Элизабет яростно отметала подобные инсинуации: «Здесь нет даже малой толики правды. Во всем виноваты эти чертовы фоторепортеры, из-за них и разгорелся весь этот сыр-бор. Джону надо было вернуться в Штаты, потому что его ждали неотложные дела, я же осталась в Швейцарии, чтобы встретить Новый год вместе с детьми. Ну а поскольку Джон уехал домой, европейская пресса тотчас подняла шум, что-де мы поссорились, что совершенно не соответствует действительности».

Тем не менее, слухи об отчуждении между супругами не утихали, особенно после того, как стало известно о намерении Элизабет возобновить свою карьеру в кино. Даже самые близкие друзья, и те задавались вопросом, а все ли действительно в порядке между Уорнерами.

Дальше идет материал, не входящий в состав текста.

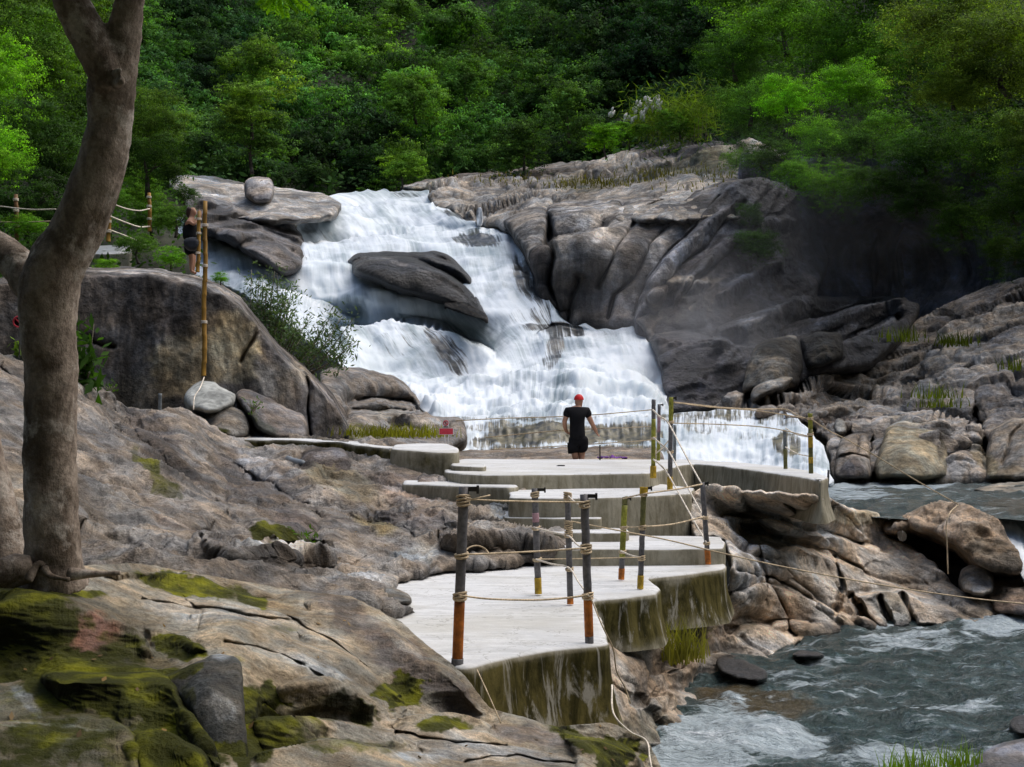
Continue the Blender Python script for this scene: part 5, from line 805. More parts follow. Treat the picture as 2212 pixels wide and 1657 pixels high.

«Мне как-то раз случилось обедать у Кэтрин Грэм, и она даже поинтересовалась, не собираемся ли мы с Джоном разводиться, — возмущалась Элизабет. — По словам Кэтрин, газета и журнал, которые она выписывала, «Вашингтон пост» и «Ньюсуик», якобы напечатали материалы о том, будто наш брак распался». Элизабет заверила миссис Грэм, что у них с Джоном все в порядке. После чего позвонила одному репортеру, чтобы тот донес ее точку зрения до читателя. «Я ужасно возмущена этими лживыми сплетнями, — заявила она. — Мы с Джоном счастливы, и этим все сказано. Поэтому ни о каком разводе не может быть и речи. Мне нравится та жизнь, которую я здесь веду, и, как мне кажется, я с каждым днем все лучше справляюсь с моими обязанностями. Я нахожу удовольствие в том, что я жена сенатора и так или иначе причастна к политике. Я вполне довольна своей жизнью в Вашингтоне и не скучаю по мишурному блеску Голливуда. Да, моя жизнь действительно изменилась, когда я вышла замуж за Джона и переехала сюда, но я наконец-таки обрела ту самую незамысловатую жизнь, к которой стремилась долгие годы».